=== What is being asked ===
Select every line containing the word "scene" from the material, and copy those lines.
··· Material ···
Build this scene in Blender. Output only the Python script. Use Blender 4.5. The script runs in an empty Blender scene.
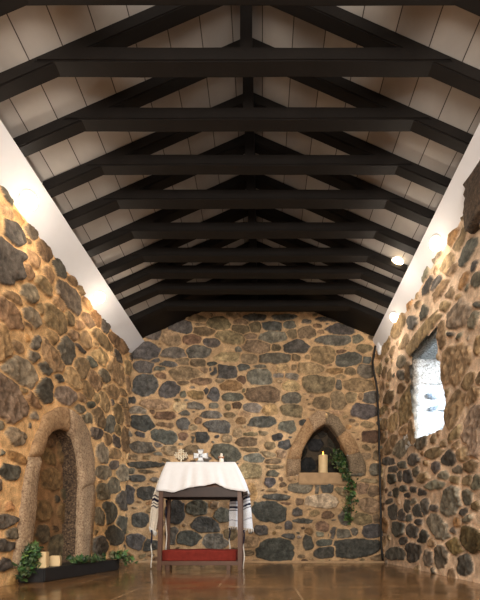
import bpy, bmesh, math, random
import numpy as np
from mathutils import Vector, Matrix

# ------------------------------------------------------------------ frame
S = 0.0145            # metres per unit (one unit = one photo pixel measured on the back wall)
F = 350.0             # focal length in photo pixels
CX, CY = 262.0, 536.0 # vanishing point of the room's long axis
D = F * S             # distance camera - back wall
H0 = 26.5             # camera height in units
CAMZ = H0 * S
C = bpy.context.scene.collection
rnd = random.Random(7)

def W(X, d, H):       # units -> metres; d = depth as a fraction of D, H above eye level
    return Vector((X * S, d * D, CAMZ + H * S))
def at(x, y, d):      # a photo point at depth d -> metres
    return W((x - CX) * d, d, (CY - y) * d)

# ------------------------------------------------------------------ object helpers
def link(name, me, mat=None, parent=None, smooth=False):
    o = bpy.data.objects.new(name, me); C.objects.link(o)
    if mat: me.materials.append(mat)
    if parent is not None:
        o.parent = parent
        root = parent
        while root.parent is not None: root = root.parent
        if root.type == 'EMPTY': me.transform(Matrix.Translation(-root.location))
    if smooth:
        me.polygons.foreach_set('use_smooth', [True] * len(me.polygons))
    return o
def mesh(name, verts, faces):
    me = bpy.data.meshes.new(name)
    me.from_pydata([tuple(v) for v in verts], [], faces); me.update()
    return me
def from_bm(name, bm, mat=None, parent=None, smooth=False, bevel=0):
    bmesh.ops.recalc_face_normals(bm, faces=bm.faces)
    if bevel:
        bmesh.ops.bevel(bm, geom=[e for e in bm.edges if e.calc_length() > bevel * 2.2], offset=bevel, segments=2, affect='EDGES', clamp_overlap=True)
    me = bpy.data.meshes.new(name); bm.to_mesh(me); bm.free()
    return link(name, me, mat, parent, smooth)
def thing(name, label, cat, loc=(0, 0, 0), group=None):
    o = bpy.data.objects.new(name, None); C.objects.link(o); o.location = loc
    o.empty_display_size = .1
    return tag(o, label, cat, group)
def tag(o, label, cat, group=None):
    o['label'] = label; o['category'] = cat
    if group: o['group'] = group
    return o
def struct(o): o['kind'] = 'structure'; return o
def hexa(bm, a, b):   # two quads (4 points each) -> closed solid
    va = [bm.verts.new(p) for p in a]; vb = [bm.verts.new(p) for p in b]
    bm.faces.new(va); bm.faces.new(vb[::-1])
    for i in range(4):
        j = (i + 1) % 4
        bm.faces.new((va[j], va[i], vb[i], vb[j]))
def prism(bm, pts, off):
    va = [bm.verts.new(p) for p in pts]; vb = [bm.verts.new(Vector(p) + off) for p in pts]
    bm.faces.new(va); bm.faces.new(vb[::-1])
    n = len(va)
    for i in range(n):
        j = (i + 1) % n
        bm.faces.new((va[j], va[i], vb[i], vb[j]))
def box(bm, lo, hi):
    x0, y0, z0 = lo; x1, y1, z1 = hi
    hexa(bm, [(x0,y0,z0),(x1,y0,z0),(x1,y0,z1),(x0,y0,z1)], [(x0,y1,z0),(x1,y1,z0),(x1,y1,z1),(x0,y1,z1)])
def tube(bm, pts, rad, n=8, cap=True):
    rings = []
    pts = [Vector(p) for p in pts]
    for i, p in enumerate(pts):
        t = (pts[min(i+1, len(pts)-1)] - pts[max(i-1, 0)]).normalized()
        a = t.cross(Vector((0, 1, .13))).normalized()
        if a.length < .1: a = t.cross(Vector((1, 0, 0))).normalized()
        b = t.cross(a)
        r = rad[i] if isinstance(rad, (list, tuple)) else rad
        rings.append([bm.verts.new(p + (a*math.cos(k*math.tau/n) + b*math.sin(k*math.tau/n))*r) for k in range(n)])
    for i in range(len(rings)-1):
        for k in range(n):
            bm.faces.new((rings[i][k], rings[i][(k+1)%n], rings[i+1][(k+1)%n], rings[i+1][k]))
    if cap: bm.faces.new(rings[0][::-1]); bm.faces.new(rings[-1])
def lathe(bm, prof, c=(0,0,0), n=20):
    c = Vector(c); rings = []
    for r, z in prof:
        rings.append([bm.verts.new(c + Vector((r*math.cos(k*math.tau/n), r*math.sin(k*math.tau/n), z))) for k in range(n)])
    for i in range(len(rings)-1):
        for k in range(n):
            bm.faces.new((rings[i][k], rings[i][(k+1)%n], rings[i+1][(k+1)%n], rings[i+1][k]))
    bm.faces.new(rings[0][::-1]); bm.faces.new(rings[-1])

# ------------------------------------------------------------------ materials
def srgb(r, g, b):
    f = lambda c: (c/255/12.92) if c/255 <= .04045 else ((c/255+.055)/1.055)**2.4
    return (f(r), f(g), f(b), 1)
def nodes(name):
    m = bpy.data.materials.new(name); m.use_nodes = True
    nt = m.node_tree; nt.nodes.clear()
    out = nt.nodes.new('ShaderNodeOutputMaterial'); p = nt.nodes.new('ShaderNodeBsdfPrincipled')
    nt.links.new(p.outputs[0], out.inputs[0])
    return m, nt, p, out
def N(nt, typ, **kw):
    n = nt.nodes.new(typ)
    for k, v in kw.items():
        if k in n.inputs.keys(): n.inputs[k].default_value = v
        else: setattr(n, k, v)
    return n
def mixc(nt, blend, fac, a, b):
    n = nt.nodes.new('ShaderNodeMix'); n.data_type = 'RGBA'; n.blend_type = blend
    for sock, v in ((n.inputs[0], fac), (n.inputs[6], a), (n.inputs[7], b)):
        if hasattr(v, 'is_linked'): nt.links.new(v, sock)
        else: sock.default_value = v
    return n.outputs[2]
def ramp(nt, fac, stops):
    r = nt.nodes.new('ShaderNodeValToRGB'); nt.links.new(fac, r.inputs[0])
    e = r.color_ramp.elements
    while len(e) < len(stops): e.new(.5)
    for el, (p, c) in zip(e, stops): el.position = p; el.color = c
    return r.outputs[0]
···
=== Exercise result ===
Build this scene in Blender. Output only the Python script. Use Blender 4.5. The script runs in an empty Blender scene.
C = bpy.context.scene.collection